Records from a dataset
———

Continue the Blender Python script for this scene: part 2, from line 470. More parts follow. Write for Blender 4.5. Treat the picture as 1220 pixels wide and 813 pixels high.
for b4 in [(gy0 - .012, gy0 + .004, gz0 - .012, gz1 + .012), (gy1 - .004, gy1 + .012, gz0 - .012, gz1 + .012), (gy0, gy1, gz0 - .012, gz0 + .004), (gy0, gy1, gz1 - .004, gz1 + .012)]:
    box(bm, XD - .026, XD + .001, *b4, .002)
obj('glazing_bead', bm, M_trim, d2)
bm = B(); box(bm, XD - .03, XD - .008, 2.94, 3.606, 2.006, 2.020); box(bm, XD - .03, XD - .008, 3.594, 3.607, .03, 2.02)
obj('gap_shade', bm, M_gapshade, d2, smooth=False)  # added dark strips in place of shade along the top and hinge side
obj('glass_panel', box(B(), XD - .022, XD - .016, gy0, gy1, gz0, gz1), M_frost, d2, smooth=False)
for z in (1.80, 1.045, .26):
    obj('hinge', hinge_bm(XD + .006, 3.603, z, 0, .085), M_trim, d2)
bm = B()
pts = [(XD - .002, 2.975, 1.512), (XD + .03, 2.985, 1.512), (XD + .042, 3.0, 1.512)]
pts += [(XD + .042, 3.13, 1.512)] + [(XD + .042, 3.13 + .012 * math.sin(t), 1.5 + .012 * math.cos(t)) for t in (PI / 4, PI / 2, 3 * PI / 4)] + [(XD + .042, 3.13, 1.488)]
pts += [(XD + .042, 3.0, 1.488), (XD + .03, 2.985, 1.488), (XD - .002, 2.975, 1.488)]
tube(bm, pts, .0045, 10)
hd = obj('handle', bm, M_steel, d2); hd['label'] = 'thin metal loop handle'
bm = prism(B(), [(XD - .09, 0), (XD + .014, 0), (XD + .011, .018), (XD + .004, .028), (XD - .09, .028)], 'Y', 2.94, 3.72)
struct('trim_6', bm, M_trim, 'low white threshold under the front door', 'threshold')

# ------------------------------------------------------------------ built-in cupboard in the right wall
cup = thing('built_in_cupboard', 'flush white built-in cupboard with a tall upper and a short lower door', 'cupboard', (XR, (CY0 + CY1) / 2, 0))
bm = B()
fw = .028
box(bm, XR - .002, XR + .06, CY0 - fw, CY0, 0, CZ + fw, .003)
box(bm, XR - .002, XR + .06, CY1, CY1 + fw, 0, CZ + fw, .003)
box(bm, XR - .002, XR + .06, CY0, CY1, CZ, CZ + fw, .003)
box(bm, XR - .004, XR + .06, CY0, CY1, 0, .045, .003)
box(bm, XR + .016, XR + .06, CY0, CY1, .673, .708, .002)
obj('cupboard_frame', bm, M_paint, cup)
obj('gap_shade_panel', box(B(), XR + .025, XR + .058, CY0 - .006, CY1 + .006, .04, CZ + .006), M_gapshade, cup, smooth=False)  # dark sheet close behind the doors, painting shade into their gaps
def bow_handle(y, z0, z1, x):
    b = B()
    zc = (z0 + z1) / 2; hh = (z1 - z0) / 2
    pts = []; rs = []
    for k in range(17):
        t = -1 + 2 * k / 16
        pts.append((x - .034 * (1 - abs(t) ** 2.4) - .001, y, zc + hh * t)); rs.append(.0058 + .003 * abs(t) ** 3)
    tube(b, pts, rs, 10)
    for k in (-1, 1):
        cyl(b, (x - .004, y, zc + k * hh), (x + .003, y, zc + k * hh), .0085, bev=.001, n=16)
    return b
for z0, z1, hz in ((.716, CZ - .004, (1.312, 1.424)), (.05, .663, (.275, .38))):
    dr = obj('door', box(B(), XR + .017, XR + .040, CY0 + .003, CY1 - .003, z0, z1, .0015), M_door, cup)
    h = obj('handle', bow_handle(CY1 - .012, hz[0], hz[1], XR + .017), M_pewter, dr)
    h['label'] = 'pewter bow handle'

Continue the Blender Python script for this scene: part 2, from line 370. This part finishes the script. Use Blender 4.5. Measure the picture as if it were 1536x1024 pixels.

———

§ **THE PROBLEM**
Retype the whole listing above exactly.

§ **FULL ANSWER**
Continue the Blender Python script for this scene: part 2, from line 470. More parts follow. Write for Blender 4.5. Treat the picture as 1220 pixels wide and 813 pixels high.
for b4 in [(gy0 - .012, gy0 + .004, gz0 - .012, gz1 + .012), (gy1 - .004, gy1 + .012, gz0 - .012, gz1 + .012), (gy0, gy1, gz0 - .012, gz0 + .004), (gy0, gy1, gz1 - .004, gz1 + .012)]:
    box(bm, XD - .026, XD + .001, *b4, .002)
obj('glazing_bead', bm, M_trim, d2)
bm = B(); box(bm, XD - .03, XD - .008, 2.94, 3.606, 2.006, 2.020); box(bm, XD - .03, XD - .008, 3.594, 3.607, .03, 2.02)
obj('gap_shade', bm, M_gapshade, d2, smooth=False)  # added dark strips in place of shade along the top and hinge side
obj('glass_panel', box(B(), XD - .022, XD - .016, gy0, gy1, gz0, gz1), M_frost, d2, smooth=False)
for z in (1.80, 1.045, .26):
    obj('hinge', hinge_bm(XD + .006, 3.603, z, 0, .085), M_trim, d2)
bm = B()
pts = [(XD - .002, 2.975, 1.512), (XD + .03, 2.985, 1.512), (XD + .042, 3.0, 1.512)]
pts += [(XD + .042, 3.13, 1.512)] + [(XD + .042, 3.13 + .012 * math.sin(t), 1.5 + .012 * math.cos(t)) for t in (PI / 4, PI / 2, 3 * PI / 4)] + [(XD + .042, 3.13, 1.488)]
pts += [(XD + .042, 3.0, 1.488), (XD + .03, 2.985, 1.488), (XD - .002, 2.975, 1.488)]
tube(bm, pts, .0045, 10)
hd = obj('handle', bm, M_steel, d2); hd['label'] = 'thin metal loop handle'
bm = prism(B(), [(XD - .09, 0), (XD + .014, 0), (XD + .011, .018), (XD + .004, .028), (XD - .09, .028)], 'Y', 2.94, 3.72)
struct('trim_6', bm, M_trim, 'low white threshold under the front door', 'threshold')

# ------------------------------------------------------------------ built-in cupboard in the right wall
cup = thing('built_in_cupboard', 'flush white built-in cupboard with a tall upper and a short lower door', 'cupboard', (XR, (CY0 + CY1) / 2, 0))
bm = B()
fw = .028
box(bm, XR - .002, XR + .06, CY0 - fw, CY0, 0, CZ + fw, .003)
box(bm, XR - .002, XR + .06, CY1, CY1 + fw, 0, CZ + fw, .003)
box(bm, XR - .002, XR + .06, CY0, CY1, CZ, CZ + fw, .003)
box(bm, XR - .004, XR + .06, CY0, CY1, 0, .045, .003)
box(bm, XR + .016, XR + .06, CY0, CY1, .673, .708, .002)
obj('cupboard_frame', bm, M_paint, cup)
obj('gap_shade_panel', box(B(), XR + .025, XR + .058, CY0 - .006, CY1 + .006, .04, CZ + .006), M_gapshade, cup, smooth=False)  # dark sheet close behind the doors, painting shade into their gaps
def bow_handle(y, z0, z1, x):
    b = B()
    zc = (z0 + z1) / 2; hh = (z1 - z0) / 2
    pts = []; rs = []
    for k in range(17):
        t = -1 + 2 * k / 16
        pts.append((x - .034 * (1 - abs(t) ** 2.4) - .001, y, zc + hh * t)); rs.append(.0058 + .003 * abs(t) ** 3)
    tube(b, pts, rs, 10)
    for k in (-1, 1):
        cyl(b, (x - .004, y, zc + k * hh), (x + .003, y, zc + k * hh), .0085, bev=.001, n=16)
    return b
for z0, z1, hz in ((.716, CZ - .004, (1.312, 1.424)), (.05, .663, (.275, .38))):
    dr = obj('door', box(B(), XR + .017, XR + .040, CY0 + .003, CY1 - .003, z0, z1, .0015), M_door, cup)
    h = obj('handle', bow_handle(CY1 - .012, hz[0], hz[1], XR + .017), M_pewter, dr)
    h['label'] = 'pewter bow handle'

Continue the Blender Python script for this scene: part 2, from line 370. This part finishes the script. Use Blender 4.5. Measure the picture as if it were 1536x1024 pixels.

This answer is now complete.